Interest rate cuts have limited if any impact. They hit savers immediately (for more on this see my website at http://www.michaelwilkes.mycouncillor.org.uk/ ) and are only partly passed on (in some cases loan charges went up) to borrowers. The economic effect can even be perverse. In Japan in the 90s as interest rates were cut people took out fewer loans and saved harder to make up the lost income - but then the Japanese can be more traditional which is reflected in the fact that the Yen is rising and the pound falling. How we have lost our way!
One absolute certainty is that reducing planned government expenditure or cutting further still in the teeth of a major recession would be breathtaking stupidity. Nevertheless the Conservative opposition here now seem tied to this in so far as their latest policies are clear at all. The great depression lasted as long as it did due to siren voices like these. Roosevelt in the US favoured public works and could have done even more. It was not the approach of war that pulled their economy out of the doldrums but the centrally directed increase in manufactures (albeit of armaments) that was associated with it.

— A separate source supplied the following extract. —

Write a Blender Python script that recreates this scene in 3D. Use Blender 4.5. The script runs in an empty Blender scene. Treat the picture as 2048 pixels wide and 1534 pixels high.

The recovery would have been the same from making ploughshares. We can certainly argue on the form that the Keynesian methods should take (the mix of public works and tax cuts) but not on their necessity. Cure-by-cuts is as rational a remedy for recession as the application of leaches was for fever.
However, there will be no miracles. We first avoid making things worse by dealing with the bankers and their ill-begotten financial brethren and apply Keynesian methods to take the bottom off the depression and build for recovery and the future. This does not mean that there’s no price to be paid for the froth, falseness and folly of the last decade, we just get the bill on easier and less destructive terms with a bit more time to adjust.
But in the longer term we must as a nation as well as individuals make a big adjustment and return to being self-sufficers in more things - particularly industry and agriculture. Fields (with English people working in them) as well as factories should be part of our plans for the future. We must provide for moral re-education so that our economy can be trusted to build for the future and on behalf of the whole nation. Before this there must be hands on regulation with teeth. Light regulation only works in the context of a moral society. Saving must be encouraged and savers supported (no contradiction with what is needed for recovery here if the saving takes the place of spending on imports).
Above all, we must rebuild our industry and if that means restoring, preserving and, yes, protecting what we have left then so be it. We are advised that we mustn’t do this sort of thing (as if other countries haven’t been cheating for years). Why are our leaders so gullible? But what would you think of advice that said don’t protect your house and possessions because burglary is an important part of a modern economy and it doesn’t really matter who owns what? For burglary read globalisation and the loyalty-free libertarian profiteering (sometimes known as ‘free’ trade) and the destruction of industrial employment and the environmental degradation overseas and dereliction at home that is part and parcel of it. This is the greatest lie we face today against which even the ‘one big lie’ attributed to Mr Madoff seems but a peccadillo.